__Stored data__
========

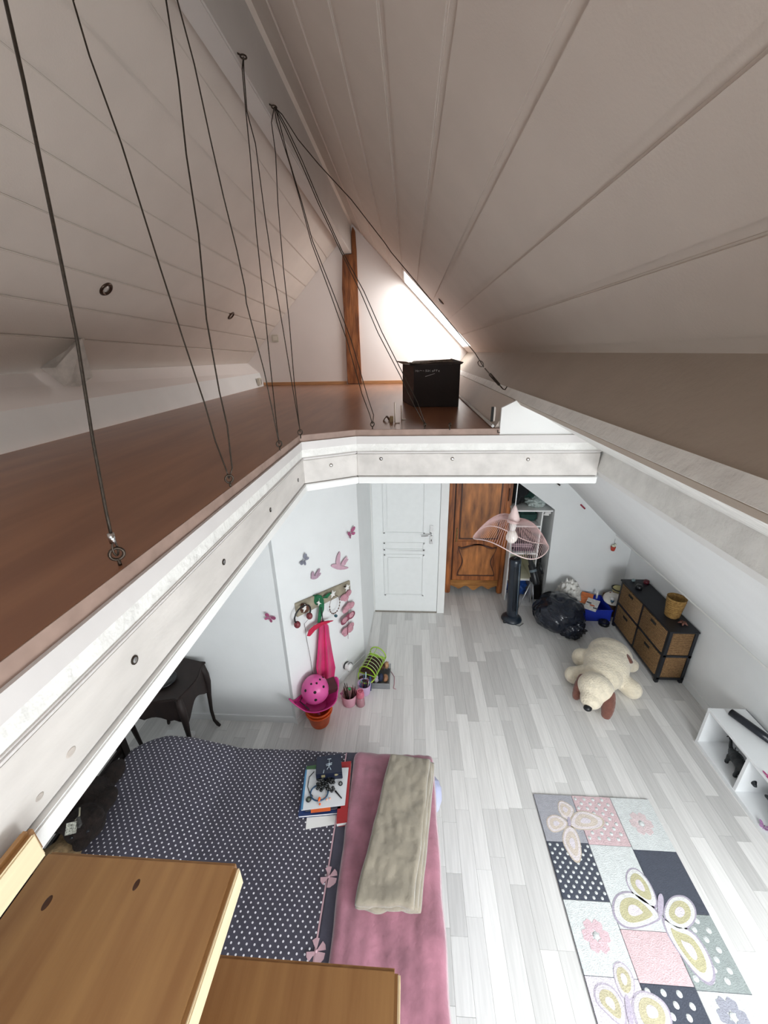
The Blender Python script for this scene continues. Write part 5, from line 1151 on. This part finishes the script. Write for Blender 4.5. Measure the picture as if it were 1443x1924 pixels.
one('paint_tube', 'navy blue tube leaning in front of the clear tray', 'tube', MB().tube([V((-.355, 2.77, .01)), V((-.35, 2.80, .15))], [.012, .010], 8), mat('tube_navy', '#1e3b6e', .4))
# clear tray with odds and ends; green bug cage lying on it
ty = thing('clear_tray', 'clear plastic tray of odds and ends on the floor by the oblique wall', 'tray', (-.28, 2.93, 0))
pl_ = mat('clear_tray', '#eef1f4', .15, var=.01, trans=.8); tx0, tx1, ty0, ty1 = -.40, -.17, 2.80, 3.06
ob('bottom', MB().bb((tx0, ty0, 0), (tx1, ty1, .004)), pl_, ty)
for a, b_ in (((tx0, ty0), (tx1, ty0+.004)), ((tx0, ty1-.004), (tx1, ty1)), ((tx0, ty0), (tx0+.004, ty1)), ((tx1-.004, ty0), (tx1, ty1))): ob('tray_wall', MB().bb((a[0], a[1], .002), (b_[0], b_[1], .065)), pl_, ty)
oc = ['#7a4a38', '#c9c2cc', '#2b3450', '#a87a5a', '#d6a9b4', '#8a8f94', '#5c3c30', '#b98f6a']
for k in range(8):
    rr = random.Random(k); lump('small_item', ['rust brown lump', 'pale grey lump', 'navy lump', 'tan lump', 'light pink lump', 'mid grey lump', 'dark brown lump', 'sandy lump'][k]+' among the odds and ends in the clear tray', 'trinket', (tx0+.05+.045*(k % 4), ty0+.06+.12*(k//4)+.01*k, .045+.008*(k % 3)), (.024, .034, .035), mat('odd'+oc[k], oc[k], .6, var=.2, scale=30), k, .35, 'odds and ends in the clear tray', seg=12)
gre = mat('lime_plastic', '#a5cf3e', .35, var=.04)
ca = V((-.385, 2.86, .115)); cd_ = V((.10, .26, .04)).normalized(); sdv = cd_.cross(V((0, 0, 1))).normalized(); upv = sdv.cross(cd_)
t = thing('bug_cage', 'lime green barred cage lying on its back over the tray with brown lining', 'cage', ca-V((0, 0, .05)))
def arch(k, w_=.085, h_=.105): return [ca+cd_*k+sdv*(w_*math.cos(a))+upv*(h_*math.sin(a)) for a in [i*math.pi/14 for i in range(15)]]
ob('front_hoop', MB().tube(arch(0), .006, 8), gre, t); ob('front_bar', MB().tube([arch(0)[0], arch(0)[-1]], .006, 8), gre, t)
ob('handle', MB().tube([ca-sdv*.085]+[ca-cd_*.012+sdv*(-.085*math.cos(a))-V((0, 0, .0))+(-cd_*.075-upv*.02)*math.sin(a) for a in [i*math.pi/12 for i in range(13)]], .006, 8), gre, t)
for k in range(1, 7): ob('bar', MB().tube(arch(.035*k), .0025, 6), mat('lime_pale', '#c4dba0', .4), t)
ob('back_hoop', MB().tube(arch(.245), .006, 8), gre, t)
for a in (0, 7, 14): ob('side_rail', MB().tube([arch(0)[a], arch(.245)[a]], .004 if a != 7 else .003, 6), gre, t)
ob('base', MB().slab([ca-sdv*.085, ca+sdv*.085, ca+sdv*.085+cd_*.245, ca-sdv*.085+cd_*.245], -upv*.02), gre, t, bev=.004)
lin_ = mat('dark_brown_tray', '#432a22', .7, var=.15)
ob('lining', MB().slab([ca-sdv*.075+upv*.004, ca+sdv*.075+upv*.004, ca+sdv*.075+cd_*.20+upv*.004, ca-sdv*.075+cd_*.20+upv*.004], upv*.012), lin_, t)
for i in range(3):
    for j in range(3): ob('cell', MB().lathe(ca+cd_*(.035+.06*j)+sdv*(-.05+.05*i)+upv*.016, [(.020, 0), (.022, .012), (.014, .014), (.010, .004)], 14, upv), lin_, t)
ob('end_flap', MB().lathe(ca-cd_*.038-upv*.012, [(.066, 0), (.066, .006), (0, .006)], 24, upv, sx=1, sy=.55), lin_, t)
one('pink_string', 'thin pink cord on the floor right of the clear tray', 'string', MB().tube([az(*q, .004) for q in ((735, 1262), (741, 1272), (741, 1285), (739, 1293), (744, 1295))], .003, 5), mat('cord_pink', '#c98f9c', .7))
# marker strip and plug under the bedside table
one('power_strip', 'pale power strip with leads on the floor behind the bed under the table', 'power strip', MB().bb((-2.02, 2.20, 0), (-1.78, 2.26, .04)), white, bev=.006)
bpy.data.objects['black_cord'].name = 'curved_ribbon'
for n in ('curved_ribbon',): bpy.data.objects[n]['category'] = 'ribbon'; bpy.data.objects[n]['label'] = 'black curved ribbon lying around the teal bangle on the magazine'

========

Repeat all of the data above word for word, minus the pictures.

The Blender Python script for this scene continues. Write part 5, from line 1151 on. This part finishes the script. Write for Blender 4.5. Measure the picture as if it were 1443x1924 pixels.
one('paint_tube', 'navy blue tube leaning in front of the clear tray', 'tube', MB().tube([V((-.355, 2.77, .01)), V((-.35, 2.80, .15))], [.012, .010], 8), mat('tube_navy', '#1e3b6e', .4))
# clear tray with odds and ends; green bug cage lying on it
ty = thing('clear_tray', 'clear plastic tray of odds and ends on the floor by the oblique wall', 'tray', (-.28, 2.93, 0))
pl_ = mat('clear_tray', '#eef1f4', .15, var=.01, trans=.8); tx0, tx1, ty0, ty1 = -.40, -.17, 2.80, 3.06
ob('bottom', MB().bb((tx0, ty0, 0), (tx1, ty1, .004)), pl_, ty)
for a, b_ in (((tx0, ty0), (tx1, ty0+.004)), ((tx0, ty1-.004), (tx1, ty1)), ((tx0, ty0), (tx0+.004, ty1)), ((tx1-.004, ty0), (tx1, ty1))): ob('tray_wall', MB().bb((a[0], a[1], .002), (b_[0], b_[1], .065)), pl_, ty)
oc = ['#7a4a38', '#c9c2cc', '#2b3450', '#a87a5a', '#d6a9b4', '#8a8f94', '#5c3c30', '#b98f6a']
for k in range(8):
    rr = random.Random(k); lump('small_item', ['rust brown lump', 'pale grey lump', 'navy lump', 'tan lump', 'light pink lump', 'mid grey lump', 'dark brown lump', 'sandy lump'][k]+' among the odds and ends in the clear tray', 'trinket', (tx0+.05+.045*(k % 4), ty0+.06+.12*(k//4)+.01*k, .045+.008*(k % 3)), (.024, .034, .035), mat('odd'+oc[k], oc[k], .6, var=.2, scale=30), k, .35, 'odds and ends in the clear tray', seg=12)
gre = mat('lime_plastic', '#a5cf3e', .35, var=.04)
ca = V((-.385, 2.86, .115)); cd_ = V((.10, .26, .04)).normalized(); sdv = cd_.cross(V((0, 0, 1))).normalized(); upv = sdv.cross(cd_)
t = thing('bug_cage', 'lime green barred cage lying on its back over the tray with brown lining', 'cage', ca-V((0, 0, .05)))
def arch(k, w_=.085, h_=.105): return [ca+cd_*k+sdv*(w_*math.cos(a))+upv*(h_*math.sin(a)) for a in [i*math.pi/14 for i in range(15)]]
ob('front_hoop', MB().tube(arch(0), .006, 8), gre, t); ob('front_bar', MB().tube([arch(0)[0], arch(0)[-1]], .006, 8), gre, t)
ob('handle', MB().tube([ca-sdv*.085]+[ca-cd_*.012+sdv*(-.085*math.cos(a))-V((0, 0, .0))+(-cd_*.075-upv*.02)*math.sin(a) for a in [i*math.pi/12 for i in range(13)]], .006, 8), gre, t)
for k in range(1, 7): ob('bar', MB().tube(arch(.035*k), .0025, 6), mat('lime_pale', '#c4dba0', .4), t)
ob('back_hoop', MB().tube(arch(.245), .006, 8), gre, t)
for a in (0, 7, 14): ob('side_rail', MB().tube([arch(0)[a], arch(.245)[a]], .004 if a != 7 else .003, 6), gre, t)
ob('base', MB().slab([ca-sdv*.085, ca+sdv*.085, ca+sdv*.085+cd_*.245, ca-sdv*.085+cd_*.245], -upv*.02), gre, t, bev=.004)
lin_ = mat('dark_brown_tray', '#432a22', .7, var=.15)
ob('lining', MB().slab([ca-sdv*.075+upv*.004, ca+sdv*.075+upv*.004, ca+sdv*.075+cd_*.20+upv*.004, ca-sdv*.075+cd_*.20+upv*.004], upv*.012), lin_, t)
for i in range(3):
    for j in range(3): ob('cell', MB().lathe(ca+cd_*(.035+.06*j)+sdv*(-.05+.05*i)+upv*.016, [(.020, 0), (.022, .012), (.014, .014), (.010, .004)], 14, upv), lin_, t)
ob('end_flap', MB().lathe(ca-cd_*.038-upv*.012, [(.066, 0), (.066, .006), (0, .006)], 24, upv, sx=1, sy=.55), lin_, t)
one('pink_string', 'thin pink cord on the floor right of the clear tray', 'string', MB().tube([az(*q, .004) for q in ((735, 1262), (741, 1272), (741, 1285), (739, 1293), (744, 1295))], .003, 5), mat('cord_pink', '#c98f9c', .7))
# marker strip and plug under the bedside table
one('power_strip', 'pale power strip with leads on the floor behind the bed under the table', 'power strip', MB().bb((-2.02, 2.20, 0), (-1.78, 2.26, .04)), white, bev=.006)
bpy.data.objects['black_cord'].name = 'curved_ribbon'
for n in ('curved_ribbon',): bpy.data.objects[n]['category'] = 'ribbon'; bpy.data.objects[n]['label'] = 'black curved ribbon lying around the teal bangle on the magazine'